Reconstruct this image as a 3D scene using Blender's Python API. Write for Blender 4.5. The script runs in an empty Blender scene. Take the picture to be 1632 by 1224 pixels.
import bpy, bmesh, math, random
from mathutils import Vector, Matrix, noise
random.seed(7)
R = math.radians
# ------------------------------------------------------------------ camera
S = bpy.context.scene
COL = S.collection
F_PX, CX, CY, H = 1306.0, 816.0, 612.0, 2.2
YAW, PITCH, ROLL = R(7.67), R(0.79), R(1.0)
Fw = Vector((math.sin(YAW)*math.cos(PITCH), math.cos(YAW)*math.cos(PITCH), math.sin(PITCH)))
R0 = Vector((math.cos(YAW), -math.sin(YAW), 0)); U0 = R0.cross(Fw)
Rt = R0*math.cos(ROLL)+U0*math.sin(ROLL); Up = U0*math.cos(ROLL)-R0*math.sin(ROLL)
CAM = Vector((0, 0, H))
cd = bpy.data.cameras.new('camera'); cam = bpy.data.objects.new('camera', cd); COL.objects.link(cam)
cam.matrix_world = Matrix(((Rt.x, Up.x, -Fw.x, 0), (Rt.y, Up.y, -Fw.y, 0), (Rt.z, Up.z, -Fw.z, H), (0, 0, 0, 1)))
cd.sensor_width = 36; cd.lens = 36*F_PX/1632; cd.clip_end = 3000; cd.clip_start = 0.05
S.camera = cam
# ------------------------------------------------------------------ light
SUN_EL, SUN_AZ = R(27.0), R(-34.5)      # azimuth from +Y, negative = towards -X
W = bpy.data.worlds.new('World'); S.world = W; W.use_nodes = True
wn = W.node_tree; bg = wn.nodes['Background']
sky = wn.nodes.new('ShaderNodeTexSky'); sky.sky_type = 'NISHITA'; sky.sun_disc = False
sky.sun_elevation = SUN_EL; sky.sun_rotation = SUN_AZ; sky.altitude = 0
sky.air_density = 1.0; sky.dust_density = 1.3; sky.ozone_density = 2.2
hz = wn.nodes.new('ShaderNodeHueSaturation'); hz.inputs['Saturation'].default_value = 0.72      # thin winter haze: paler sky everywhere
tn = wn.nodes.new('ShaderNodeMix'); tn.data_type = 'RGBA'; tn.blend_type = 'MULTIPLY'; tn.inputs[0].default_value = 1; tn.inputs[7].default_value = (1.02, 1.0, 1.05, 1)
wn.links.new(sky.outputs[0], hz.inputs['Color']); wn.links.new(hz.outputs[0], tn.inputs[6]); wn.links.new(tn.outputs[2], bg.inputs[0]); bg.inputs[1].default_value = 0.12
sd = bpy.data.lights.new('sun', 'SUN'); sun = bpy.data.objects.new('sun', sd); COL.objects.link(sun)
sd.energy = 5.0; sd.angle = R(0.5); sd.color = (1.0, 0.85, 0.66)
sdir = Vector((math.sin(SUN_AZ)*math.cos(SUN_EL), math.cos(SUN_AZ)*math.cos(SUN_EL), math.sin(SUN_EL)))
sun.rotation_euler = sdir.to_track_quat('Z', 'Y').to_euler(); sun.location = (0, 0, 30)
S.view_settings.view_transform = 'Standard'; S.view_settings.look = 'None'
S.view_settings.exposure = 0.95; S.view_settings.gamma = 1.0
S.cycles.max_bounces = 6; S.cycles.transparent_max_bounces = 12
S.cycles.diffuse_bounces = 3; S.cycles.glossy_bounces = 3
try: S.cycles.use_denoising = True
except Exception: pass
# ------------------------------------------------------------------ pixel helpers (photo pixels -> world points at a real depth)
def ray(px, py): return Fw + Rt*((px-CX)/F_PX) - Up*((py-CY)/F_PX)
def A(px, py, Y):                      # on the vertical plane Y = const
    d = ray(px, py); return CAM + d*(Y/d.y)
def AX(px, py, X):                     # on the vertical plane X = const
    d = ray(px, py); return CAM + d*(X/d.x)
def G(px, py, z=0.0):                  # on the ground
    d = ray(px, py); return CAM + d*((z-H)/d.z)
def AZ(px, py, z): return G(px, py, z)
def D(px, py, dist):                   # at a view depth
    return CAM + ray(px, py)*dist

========

SHORT TASK. All of the material must be reproduced exactly.

EXERCISE OUTPUT.
Reconstruct this image as a 3D scene using Blender's Python API. Write for Blender 4.5. The script runs in an empty Blender scene. Take the picture to be 1632 by 1224 pixels.
import bpy, bmesh, math, random
from mathutils import Vector, Matrix, noise
random.seed(7)
R = math.radians
# ------------------------------------------------------------------ camera
S = bpy.context.scene
COL = S.collection
F_PX, CX, CY, H = 1306.0, 816.0, 612.0, 2.2
YAW, PITCH, ROLL = R(7.67), R(0.79), R(1.0)
Fw = Vector((math.sin(YAW)*math.cos(PITCH), math.cos(YAW)*math.cos(PITCH), math.sin(PITCH)))
R0 = Vector((math.cos(YAW), -math.sin(YAW), 0)); U0 = R0.cross(Fw)
Rt = R0*math.cos(ROLL)+U0*math.sin(ROLL); Up = U0*math.cos(ROLL)-R0*math.sin(ROLL)
CAM = Vector((0, 0, H))
cd = bpy.data.cameras.new('camera'); cam = bpy.data.objects.new('camera', cd); COL.objects.link(cam)
cam.matrix_world = Matrix(((Rt.x, Up.x, -Fw.x, 0), (Rt.y, Up.y, -Fw.y, 0), (Rt.z, Up.z, -Fw.z, H), (0, 0, 0, 1)))
cd.sensor_width = 36; cd.lens = 36*F_PX/1632; cd.clip_end = 3000; cd.clip_start = 0.05
S.camera = cam
# ------------------------------------------------------------------ light
SUN_EL, SUN_AZ = R(27.0), R(-34.5)      # azimuth from +Y, negative = towards -X
W = bpy.data.worlds.new('World'); S.world = W; W.use_nodes = True
wn = W.node_tree; bg = wn.nodes['Background']
sky = wn.nodes.new('ShaderNodeTexSky'); sky.sky_type = 'NISHITA'; sky.sun_disc = False
sky.sun_elevation = SUN_EL; sky.sun_rotation = SUN_AZ; sky.altitude = 0
sky.air_density = 1.0; sky.dust_density = 1.3; sky.ozone_density = 2.2
hz = wn.nodes.new('ShaderNodeHueSaturation'); hz.inputs['Saturation'].default_value = 0.72      # thin winter haze: paler sky everywhere
tn = wn.nodes.new('ShaderNodeMix'); tn.data_type = 'RGBA'; tn.blend_type = 'MULTIPLY'; tn.inputs[0].default_value = 1; tn.inputs[7].default_value = (1.02, 1.0, 1.05, 1)
wn.links.new(sky.outputs[0], hz.inputs['Color']); wn.links.new(hz.outputs[0], tn.inputs[6]); wn.links.new(tn.outputs[2], bg.inputs[0]); bg.inputs[1].default_value = 0.12
sd = bpy.data.lights.new('sun', 'SUN'); sun = bpy.data.objects.new('sun', sd); COL.objects.link(sun)
sd.energy = 5.0; sd.angle = R(0.5); sd.color = (1.0, 0.85, 0.66)
sdir = Vector((math.sin(SUN_AZ)*math.cos(SUN_EL), math.cos(SUN_AZ)*math.cos(SUN_EL), math.sin(SUN_EL)))
sun.rotation_euler = sdir.to_track_quat('Z', 'Y').to_euler(); sun.location = (0, 0, 30)
S.view_settings.view_transform = 'Standard'; S.view_settings.look = 'None'
S.view_settings.exposure = 0.95; S.view_settings.gamma = 1.0
S.cycles.max_bounces = 6; S.cycles.transparent_max_bounces = 12
S.cycles.diffuse_bounces = 3; S.cycles.glossy_bounces = 3
try: S.cycles.use_denoising = True
except Exception: pass
# ------------------------------------------------------------------ pixel helpers (photo pixels -> world points at a real depth)
def ray(px, py): return Fw + Rt*((px-CX)/F_PX) - Up*((py-CY)/F_PX)
def A(px, py, Y):                      # on the vertical plane Y = const
    d = ray(px, py); return CAM + d*(Y/d.y)
def AX(px, py, X):                     # on the vertical plane X = const
    d = ray(px, py); return CAM + d*(X/d.x)
def G(px, py, z=0.0):                  # on the ground
    d = ray(px, py); return CAM + d*((z-H)/d.z)
def AZ(px, py, z): return G(px, py, z)
def D(px, py, dist):                   # at a view depth
    return CAM + ray(px, py)*dist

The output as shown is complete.